======== EXCERPTED RECORDS ========

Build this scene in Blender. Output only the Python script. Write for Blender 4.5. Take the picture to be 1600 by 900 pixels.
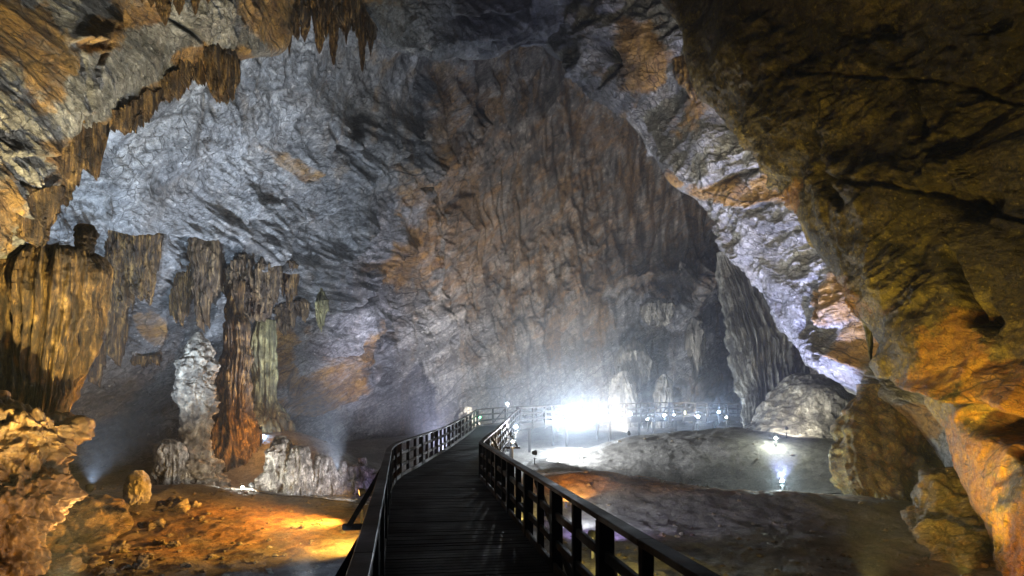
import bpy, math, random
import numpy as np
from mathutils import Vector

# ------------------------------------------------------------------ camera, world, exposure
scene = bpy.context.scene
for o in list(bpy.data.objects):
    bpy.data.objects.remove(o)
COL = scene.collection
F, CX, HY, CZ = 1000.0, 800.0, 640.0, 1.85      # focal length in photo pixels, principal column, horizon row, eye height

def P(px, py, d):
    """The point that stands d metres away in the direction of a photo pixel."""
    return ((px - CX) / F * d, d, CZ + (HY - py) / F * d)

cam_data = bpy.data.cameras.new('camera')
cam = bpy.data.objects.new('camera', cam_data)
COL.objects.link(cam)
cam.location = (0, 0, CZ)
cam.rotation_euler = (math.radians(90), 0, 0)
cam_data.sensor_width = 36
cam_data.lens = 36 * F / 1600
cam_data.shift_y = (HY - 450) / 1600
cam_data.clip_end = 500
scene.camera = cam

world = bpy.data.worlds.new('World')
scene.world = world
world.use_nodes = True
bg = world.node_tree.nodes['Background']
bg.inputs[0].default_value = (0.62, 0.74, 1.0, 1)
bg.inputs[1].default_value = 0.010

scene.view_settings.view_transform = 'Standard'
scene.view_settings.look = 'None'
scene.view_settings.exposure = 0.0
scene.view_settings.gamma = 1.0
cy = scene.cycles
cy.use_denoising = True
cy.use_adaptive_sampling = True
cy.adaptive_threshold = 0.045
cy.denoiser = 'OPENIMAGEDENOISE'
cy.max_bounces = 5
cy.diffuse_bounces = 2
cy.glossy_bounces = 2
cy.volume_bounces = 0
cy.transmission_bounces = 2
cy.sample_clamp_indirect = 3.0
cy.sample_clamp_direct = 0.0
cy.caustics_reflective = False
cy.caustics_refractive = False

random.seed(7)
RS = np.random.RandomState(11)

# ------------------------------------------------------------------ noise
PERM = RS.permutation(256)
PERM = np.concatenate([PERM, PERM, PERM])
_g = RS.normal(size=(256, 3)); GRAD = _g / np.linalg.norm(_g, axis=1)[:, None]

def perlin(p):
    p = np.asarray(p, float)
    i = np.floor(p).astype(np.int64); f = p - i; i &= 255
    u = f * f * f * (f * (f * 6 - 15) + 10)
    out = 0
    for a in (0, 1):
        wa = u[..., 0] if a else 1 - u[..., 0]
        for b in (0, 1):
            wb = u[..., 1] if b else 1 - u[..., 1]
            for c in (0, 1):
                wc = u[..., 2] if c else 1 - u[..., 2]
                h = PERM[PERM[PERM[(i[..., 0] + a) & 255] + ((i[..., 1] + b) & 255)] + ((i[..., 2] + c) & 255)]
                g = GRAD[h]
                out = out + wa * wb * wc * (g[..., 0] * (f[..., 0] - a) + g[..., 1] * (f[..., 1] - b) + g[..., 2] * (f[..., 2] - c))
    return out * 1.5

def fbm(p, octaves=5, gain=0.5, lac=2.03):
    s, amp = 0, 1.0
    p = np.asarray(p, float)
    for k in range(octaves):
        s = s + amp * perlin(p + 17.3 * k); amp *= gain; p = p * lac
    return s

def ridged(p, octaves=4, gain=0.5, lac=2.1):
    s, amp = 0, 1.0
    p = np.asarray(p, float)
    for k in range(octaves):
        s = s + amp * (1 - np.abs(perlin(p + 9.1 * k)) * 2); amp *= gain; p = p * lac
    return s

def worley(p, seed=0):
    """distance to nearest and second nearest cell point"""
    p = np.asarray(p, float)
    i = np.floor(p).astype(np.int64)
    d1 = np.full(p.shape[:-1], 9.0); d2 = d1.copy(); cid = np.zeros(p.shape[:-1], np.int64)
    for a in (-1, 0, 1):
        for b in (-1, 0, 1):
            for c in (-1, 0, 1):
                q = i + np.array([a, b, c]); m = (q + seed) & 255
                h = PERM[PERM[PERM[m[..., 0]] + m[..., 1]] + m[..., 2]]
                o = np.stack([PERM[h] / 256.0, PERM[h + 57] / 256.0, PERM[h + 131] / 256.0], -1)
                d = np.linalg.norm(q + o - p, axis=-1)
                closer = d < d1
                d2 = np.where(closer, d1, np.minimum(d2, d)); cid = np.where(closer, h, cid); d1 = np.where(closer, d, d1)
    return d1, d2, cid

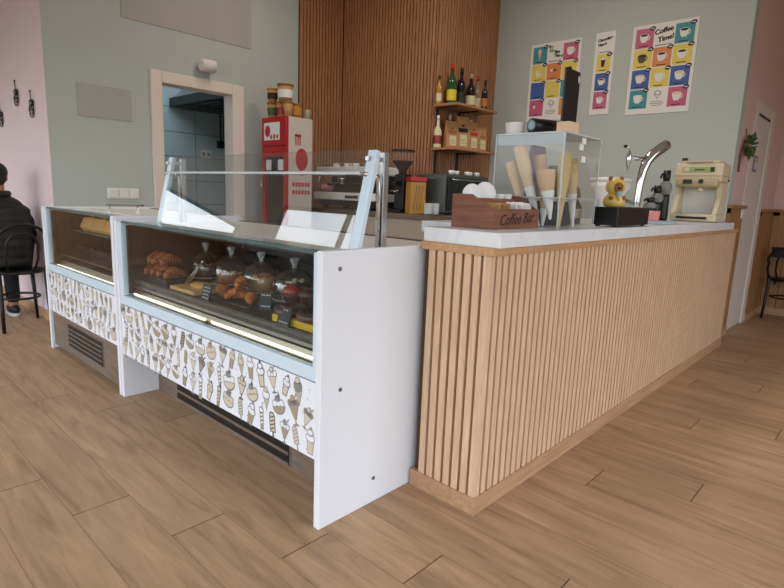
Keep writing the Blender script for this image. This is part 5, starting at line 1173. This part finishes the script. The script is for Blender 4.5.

========

→ WHAT NEEDS TO BE DONE: In the copy, include all records verbatim but no images.

→ EXERCISE RESPONSE:
Build this scene in Blender. Output only the Python script. Write for Blender 4.5. Take the picture to be 1600 by 900 pixels.
import bpy, math, random
import numpy as np
from mathutils import Vector

# ------------------------------------------------------------------ camera, world, exposure
scene = bpy.context.scene
for o in list(bpy.data.objects):
    bpy.data.objects.remove(o)
COL = scene.collection
F, CX, HY, CZ = 1000.0, 800.0, 640.0, 1.85      # focal length in photo pixels, principal column, horizon row, eye height

def P(px, py, d):
    """The point that stands d metres away in the direction of a photo pixel."""
    return ((px - CX) / F * d, d, CZ + (HY - py) / F * d)

cam_data = bpy.data.cameras.new('camera')
cam = bpy.data.objects.new('camera', cam_data)
COL.objects.link(cam)
cam.location = (0, 0, CZ)
cam.rotation_euler = (math.radians(90), 0, 0)
cam_data.sensor_width = 36
cam_data.lens = 36 * F / 1600
cam_data.shift_y = (HY - 450) / 1600
cam_data.clip_end = 500
scene.camera = cam

world = bpy.data.worlds.new('World')
scene.world = world
world.use_nodes = True
bg = world.node_tree.nodes['Background']
bg.inputs[0].default_value = (0.62, 0.74, 1.0, 1)
bg.inputs[1].default_value = 0.010

scene.view_settings.view_transform = 'Standard'
scene.view_settings.look = 'None'
scene.view_settings.exposure = 0.0
scene.view_settings.gamma = 1.0
cy = scene.cycles
cy.use_denoising = True
cy.use_adaptive_sampling = True
cy.adaptive_threshold = 0.045
cy.denoiser = 'OPENIMAGEDENOISE'
cy.max_bounces = 5
cy.diffuse_bounces = 2
cy.glossy_bounces = 2
cy.volume_bounces = 0
cy.transmission_bounces = 2
cy.sample_clamp_indirect = 3.0
cy.sample_clamp_direct = 0.0
cy.caustics_reflective = False
cy.caustics_refractive = False

random.seed(7)
RS = np.random.RandomState(11)

# ------------------------------------------------------------------ noise
PERM = RS.permutation(256)
PERM = np.concatenate([PERM, PERM, PERM])
_g = RS.normal(size=(256, 3)); GRAD = _g / np.linalg.norm(_g, axis=1)[:, None]

def perlin(p):
    p = np.asarray(p, float)
    i = np.floor(p).astype(np.int64); f = p - i; i &= 255
    u = f * f * f * (f * (f * 6 - 15) + 10)
    out = 0
    for a in (0, 1):
        wa = u[..., 0] if a else 1 - u[..., 0]
        for b in (0, 1):
            wb = u[..., 1] if b else 1 - u[..., 1]
            for c in (0, 1):
                wc = u[..., 2] if c else 1 - u[..., 2]
                h = PERM[PERM[PERM[(i[..., 0] + a) & 255] + ((i[..., 1] + b) & 255)] + ((i[..., 2] + c) & 255)]
                g = GRAD[h]
                out = out + wa * wb * wc * (g[..., 0] * (f[..., 0] - a) + g[..., 1] * (f[..., 1] - b) + g[..., 2] * (f[..., 2] - c))
    return out * 1.5

def fbm(p, octaves=5, gain=0.5, lac=2.03):
    s, amp = 0, 1.0
    p = np.asarray(p, float)
    for k in range(octaves):
        s = s + amp * perlin(p + 17.3 * k); amp *= gain; p = p * lac
    return s

def ridged(p, octaves=4, gain=0.5, lac=2.1):
    s, amp = 0, 1.0
    p = np.asarray(p, float)
    for k in range(octaves):
        s = s + amp * (1 - np.abs(perlin(p + 9.1 * k)) * 2); amp *= gain; p = p * lac
    return s

def worley(p, seed=0):
    """distance to nearest and second nearest cell point"""
    p = np.asarray(p, float)
    i = np.floor(p).astype(np.int64)
    d1 = np.full(p.shape[:-1], 9.0); d2 = d1.copy(); cid = np.zeros(p.shape[:-1], np.int64)
    for a in (-1, 0, 1):
        for b in (-1, 0, 1):
            for c in (-1, 0, 1):
                q = i + np.array([a, b, c]); m = (q + seed) & 255
                h = PERM[PERM[PERM[m[..., 0]] + m[..., 1]] + m[..., 2]]
                o = np.stack([PERM[h] / 256.0, PERM[h + 57] / 256.0, PERM[h + 131] / 256.0], -1)
                d = np.linalg.norm(q + o - p, axis=-1)
                closer = d < d1
                d2 = np.where(closer, d1, np.minimum(d2, d)); cid = np.where(closer, h, cid); d1 = np.where(closer, d, d1)
    return d1, d2, cid

Keep writing the Blender script for this image. This is part 5, starting at line 1173. This part finishes the script. The script is for Blender 4.5.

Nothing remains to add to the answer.